● **YOUR GOAL**:
Write out the material below again, unchanged.

● **GIVEN INFORMATION**:
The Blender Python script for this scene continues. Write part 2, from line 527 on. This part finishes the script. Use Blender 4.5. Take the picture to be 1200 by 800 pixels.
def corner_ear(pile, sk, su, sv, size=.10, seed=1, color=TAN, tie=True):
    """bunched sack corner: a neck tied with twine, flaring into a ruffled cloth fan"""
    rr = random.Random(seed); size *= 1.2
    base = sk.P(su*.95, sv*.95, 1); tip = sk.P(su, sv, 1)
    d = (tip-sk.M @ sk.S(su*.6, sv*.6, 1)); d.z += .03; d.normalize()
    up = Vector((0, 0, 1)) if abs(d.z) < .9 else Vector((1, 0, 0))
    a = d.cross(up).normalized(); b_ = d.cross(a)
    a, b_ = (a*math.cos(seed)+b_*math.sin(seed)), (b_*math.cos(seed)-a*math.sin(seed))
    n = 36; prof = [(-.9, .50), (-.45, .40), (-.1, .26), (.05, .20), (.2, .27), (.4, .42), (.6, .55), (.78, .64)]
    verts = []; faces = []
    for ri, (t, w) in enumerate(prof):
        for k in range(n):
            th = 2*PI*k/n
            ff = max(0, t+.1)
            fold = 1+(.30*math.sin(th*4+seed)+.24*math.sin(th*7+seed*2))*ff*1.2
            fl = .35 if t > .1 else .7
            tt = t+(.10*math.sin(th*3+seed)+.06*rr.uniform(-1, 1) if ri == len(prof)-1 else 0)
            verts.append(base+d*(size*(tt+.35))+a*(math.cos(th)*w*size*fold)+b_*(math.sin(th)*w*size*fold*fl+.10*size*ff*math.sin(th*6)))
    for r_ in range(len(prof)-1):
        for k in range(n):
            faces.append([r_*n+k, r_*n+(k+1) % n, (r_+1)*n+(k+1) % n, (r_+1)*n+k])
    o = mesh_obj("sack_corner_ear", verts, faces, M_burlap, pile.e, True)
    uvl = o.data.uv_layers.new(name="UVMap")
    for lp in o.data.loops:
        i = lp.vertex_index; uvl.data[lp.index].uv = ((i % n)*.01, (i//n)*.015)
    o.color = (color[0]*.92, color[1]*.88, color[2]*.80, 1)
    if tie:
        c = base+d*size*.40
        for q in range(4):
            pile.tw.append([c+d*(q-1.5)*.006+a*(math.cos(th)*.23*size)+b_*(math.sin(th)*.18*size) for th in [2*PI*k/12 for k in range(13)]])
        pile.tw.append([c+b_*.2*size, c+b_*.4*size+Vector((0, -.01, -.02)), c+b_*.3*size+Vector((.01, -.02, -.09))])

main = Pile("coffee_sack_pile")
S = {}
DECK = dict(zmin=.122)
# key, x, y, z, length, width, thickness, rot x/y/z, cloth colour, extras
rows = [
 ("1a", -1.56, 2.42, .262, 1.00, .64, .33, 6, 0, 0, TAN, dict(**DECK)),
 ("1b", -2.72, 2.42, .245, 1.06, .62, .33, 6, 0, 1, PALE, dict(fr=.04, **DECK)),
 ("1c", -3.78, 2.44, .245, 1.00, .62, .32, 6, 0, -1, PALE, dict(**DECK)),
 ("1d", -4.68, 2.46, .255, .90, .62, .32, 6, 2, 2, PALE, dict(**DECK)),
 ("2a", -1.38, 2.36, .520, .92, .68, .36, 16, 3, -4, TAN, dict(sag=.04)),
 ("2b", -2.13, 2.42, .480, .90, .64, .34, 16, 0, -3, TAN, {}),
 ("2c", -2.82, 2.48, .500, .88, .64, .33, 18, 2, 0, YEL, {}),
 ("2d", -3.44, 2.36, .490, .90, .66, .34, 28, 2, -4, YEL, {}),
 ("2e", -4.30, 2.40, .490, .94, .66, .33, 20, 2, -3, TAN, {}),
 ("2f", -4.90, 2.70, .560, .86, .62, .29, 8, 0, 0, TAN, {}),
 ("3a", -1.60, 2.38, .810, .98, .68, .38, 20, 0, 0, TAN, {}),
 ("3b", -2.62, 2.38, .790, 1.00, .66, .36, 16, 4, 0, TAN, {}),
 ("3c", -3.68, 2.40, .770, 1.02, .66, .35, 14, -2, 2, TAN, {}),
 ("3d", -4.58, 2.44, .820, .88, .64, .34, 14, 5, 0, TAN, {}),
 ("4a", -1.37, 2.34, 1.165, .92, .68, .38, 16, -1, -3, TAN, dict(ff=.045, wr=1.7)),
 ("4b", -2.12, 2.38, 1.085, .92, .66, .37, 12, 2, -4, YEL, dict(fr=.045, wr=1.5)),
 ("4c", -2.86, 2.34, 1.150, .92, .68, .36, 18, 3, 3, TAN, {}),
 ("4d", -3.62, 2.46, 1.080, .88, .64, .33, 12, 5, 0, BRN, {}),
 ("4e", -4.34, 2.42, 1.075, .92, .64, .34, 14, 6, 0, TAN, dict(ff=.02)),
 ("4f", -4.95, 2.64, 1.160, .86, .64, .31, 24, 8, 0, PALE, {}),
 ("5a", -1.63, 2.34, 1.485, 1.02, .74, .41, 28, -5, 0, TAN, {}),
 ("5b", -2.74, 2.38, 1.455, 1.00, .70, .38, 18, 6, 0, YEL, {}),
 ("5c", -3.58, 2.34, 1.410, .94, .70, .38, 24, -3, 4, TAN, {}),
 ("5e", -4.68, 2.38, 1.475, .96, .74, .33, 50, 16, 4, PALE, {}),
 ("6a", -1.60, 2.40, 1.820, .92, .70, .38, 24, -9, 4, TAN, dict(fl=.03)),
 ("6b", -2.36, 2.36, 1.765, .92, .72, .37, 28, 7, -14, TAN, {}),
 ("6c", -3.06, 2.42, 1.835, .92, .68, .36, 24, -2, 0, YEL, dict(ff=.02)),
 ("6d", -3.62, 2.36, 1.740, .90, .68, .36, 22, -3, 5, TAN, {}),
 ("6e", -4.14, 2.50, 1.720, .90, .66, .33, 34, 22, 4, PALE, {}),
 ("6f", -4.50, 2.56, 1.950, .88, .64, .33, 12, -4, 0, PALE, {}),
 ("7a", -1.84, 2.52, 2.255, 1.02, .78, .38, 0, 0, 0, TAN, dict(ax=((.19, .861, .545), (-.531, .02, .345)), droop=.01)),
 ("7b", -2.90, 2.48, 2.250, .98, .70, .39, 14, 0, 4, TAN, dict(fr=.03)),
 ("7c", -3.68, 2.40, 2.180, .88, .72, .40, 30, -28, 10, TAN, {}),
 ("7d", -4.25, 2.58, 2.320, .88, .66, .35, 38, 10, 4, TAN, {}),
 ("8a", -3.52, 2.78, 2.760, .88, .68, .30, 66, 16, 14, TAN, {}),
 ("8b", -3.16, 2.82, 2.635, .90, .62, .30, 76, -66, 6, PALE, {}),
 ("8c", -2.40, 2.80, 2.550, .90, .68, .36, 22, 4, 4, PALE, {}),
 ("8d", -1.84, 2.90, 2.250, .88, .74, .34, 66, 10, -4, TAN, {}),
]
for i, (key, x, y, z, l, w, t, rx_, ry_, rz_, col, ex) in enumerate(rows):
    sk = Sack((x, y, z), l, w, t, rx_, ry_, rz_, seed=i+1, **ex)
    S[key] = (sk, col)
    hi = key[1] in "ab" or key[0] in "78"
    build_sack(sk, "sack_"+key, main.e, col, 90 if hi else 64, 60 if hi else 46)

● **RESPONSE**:
The Blender Python script for this scene continues. Write part 2, from line 527 on. This part finishes the script. Use Blender 4.5. Take the picture to be 1200 by 800 pixels.
def corner_ear(pile, sk, su, sv, size=.10, seed=1, color=TAN, tie=True):
    """bunched sack corner: a neck tied with twine, flaring into a ruffled cloth fan"""
    rr = random.Random(seed); size *= 1.2
    base = sk.P(su*.95, sv*.95, 1); tip = sk.P(su, sv, 1)
    d = (tip-sk.M @ sk.S(su*.6, sv*.6, 1)); d.z += .03; d.normalize()
    up = Vector((0, 0, 1)) if abs(d.z) < .9 else Vector((1, 0, 0))
    a = d.cross(up).normalized(); b_ = d.cross(a)
    a, b_ = (a*math.cos(seed)+b_*math.sin(seed)), (b_*math.cos(seed)-a*math.sin(seed))
    n = 36; prof = [(-.9, .50), (-.45, .40), (-.1, .26), (.05, .20), (.2, .27), (.4, .42), (.6, .55), (.78, .64)]
    verts = []; faces = []
    for ri, (t, w) in enumerate(prof):
        for k in range(n):
            th = 2*PI*k/n
            ff = max(0, t+.1)
            fold = 1+(.30*math.sin(th*4+seed)+.24*math.sin(th*7+seed*2))*ff*1.2
            fl = .35 if t > .1 else .7
            tt = t+(.10*math.sin(th*3+seed)+.06*rr.uniform(-1, 1) if ri == len(prof)-1 else 0)
            verts.append(base+d*(size*(tt+.35))+a*(math.cos(th)*w*size*fold)+b_*(math.sin(th)*w*size*fold*fl+.10*size*ff*math.sin(th*6)))
    for r_ in range(len(prof)-1):
        for k in range(n):
            faces.append([r_*n+k, r_*n+(k+1) % n, (r_+1)*n+(k+1) % n, (r_+1)*n+k])
    o = mesh_obj("sack_corner_ear", verts, faces, M_burlap, pile.e, True)
    uvl = o.data.uv_layers.new(name="UVMap")
    for lp in o.data.loops:
        i = lp.vertex_index; uvl.data[lp.index].uv = ((i % n)*.01, (i//n)*.015)
    o.color = (color[0]*.92, color[1]*.88, color[2]*.80, 1)
    if tie:
        c = base+d*size*.40
        for q in range(4):
            pile.tw.append([c+d*(q-1.5)*.006+a*(math.cos(th)*.23*size)+b_*(math.sin(th)*.18*size) for th in [2*PI*k/12 for k in range(13)]])
        pile.tw.append([c+b_*.2*size, c+b_*.4*size+Vector((0, -.01, -.02)), c+b_*.3*size+Vector((.01, -.02, -.09))])

main = Pile("coffee_sack_pile")
S = {}
DECK = dict(zmin=.122)
# key, x, y, z, length, width, thickness, rot x/y/z, cloth colour, extras
rows = [
 ("1a", -1.56, 2.42, .262, 1.00, .64, .33, 6, 0, 0, TAN, dict(**DECK)),
 ("1b", -2.72, 2.42, .245, 1.06, .62, .33, 6, 0, 1, PALE, dict(fr=.04, **DECK)),
 ("1c", -3.78, 2.44, .245, 1.00, .62, .32, 6, 0, -1, PALE, dict(**DECK)),
 ("1d", -4.68, 2.46, .255, .90, .62, .32, 6, 2, 2, PALE, dict(**DECK)),
 ("2a", -1.38, 2.36, .520, .92, .68, .36, 16, 3, -4, TAN, dict(sag=.04)),
 ("2b", -2.13, 2.42, .480, .90, .64, .34, 16, 0, -3, TAN, {}),
 ("2c", -2.82, 2.48, .500, .88, .64, .33, 18, 2, 0, YEL, {}),
 ("2d", -3.44, 2.36, .490, .90, .66, .34, 28, 2, -4, YEL, {}),
 ("2e", -4.30, 2.40, .490, .94, .66, .33, 20, 2, -3, TAN, {}),
 ("2f", -4.90, 2.70, .560, .86, .62, .29, 8, 0, 0, TAN, {}),
 ("3a", -1.60, 2.38, .810, .98, .68, .38, 20, 0, 0, TAN, {}),
 ("3b", -2.62, 2.38, .790, 1.00, .66, .36, 16, 4, 0, TAN, {}),
 ("3c", -3.68, 2.40, .770, 1.02, .66, .35, 14, -2, 2, TAN, {}),
 ("3d", -4.58, 2.44, .820, .88, .64, .34, 14, 5, 0, TAN, {}),
 ("4a", -1.37, 2.34, 1.165, .92, .68, .38, 16, -1, -3, TAN, dict(ff=.045, wr=1.7)),
 ("4b", -2.12, 2.38, 1.085, .92, .66, .37, 12, 2, -4, YEL, dict(fr=.045, wr=1.5)),
 ("4c", -2.86, 2.34, 1.150, .92, .68, .36, 18, 3, 3, TAN, {}),
 ("4d", -3.62, 2.46, 1.080, .88, .64, .33, 12, 5, 0, BRN, {}),
 ("4e", -4.34, 2.42, 1.075, .92, .64, .34, 14, 6, 0, TAN, dict(ff=.02)),
 ("4f", -4.95, 2.64, 1.160, .86, .64, .31, 24, 8, 0, PALE, {}),
 ("5a", -1.63, 2.34, 1.485, 1.02, .74, .41, 28, -5, 0, TAN, {}),
 ("5b", -2.74, 2.38, 1.455, 1.00, .70, .38, 18, 6, 0, YEL, {}),
 ("5c", -3.58, 2.34, 1.410, .94, .70, .38, 24, -3, 4, TAN, {}),
 ("5e", -4.68, 2.38, 1.475, .96, .74, .33, 50, 16, 4, PALE, {}),
 ("6a", -1.60, 2.40, 1.820, .92, .70, .38, 24, -9, 4, TAN, dict(fl=.03)),
 ("6b", -2.36, 2.36, 1.765, .92, .72, .37, 28, 7, -14, TAN, {}),
 ("6c", -3.06, 2.42, 1.835, .92, .68, .36, 24, -2, 0, YEL, dict(ff=.02)),
 ("6d", -3.62, 2.36, 1.740, .90, .68, .36, 22, -3, 5, TAN, {}),
 ("6e", -4.14, 2.50, 1.720, .90, .66, .33, 34, 22, 4, PALE, {}),
 ("6f", -4.50, 2.56, 1.950, .88, .64, .33, 12, -4, 0, PALE, {}),
 ("7a", -1.84, 2.52, 2.255, 1.02, .78, .38, 0, 0, 0, TAN, dict(ax=((.19, .861, .545), (-.531, .02, .345)), droop=.01)),
 ("7b", -2.90, 2.48, 2.250, .98, .70, .39, 14, 0, 4, TAN, dict(fr=.03)),
 ("7c", -3.68, 2.40, 2.180, .88, .72, .40, 30, -28, 10, TAN, {}),
 ("7d", -4.25, 2.58, 2.320, .88, .66, .35, 38, 10, 4, TAN, {}),
 ("8a", -3.52, 2.78, 2.760, .88, .68, .30, 66, 16, 14, TAN, {}),
 ("8b", -3.16, 2.82, 2.635, .90, .62, .30, 76, -66, 6, PALE, {}),
 ("8c", -2.40, 2.80, 2.550, .90, .68, .36, 22, 4, 4, PALE, {}),
 ("8d", -1.84, 2.90, 2.250, .88, .74, .34, 66, 10, -4, TAN, {}),
]
for i, (key, x, y, z, l, w, t, rx_, ry_, rz_, col, ex) in enumerate(rows):
    sk = Sack((x, y, z), l, w, t, rx_, ry_, rz_, seed=i+1, **ex)
    S[key] = (sk, col)
    hi = key[1] in "ab" or key[0] in "78"
    build_sack(sk, "sack_"+key, main.e, col, 90 if hi else 64, 60 if hi else 46)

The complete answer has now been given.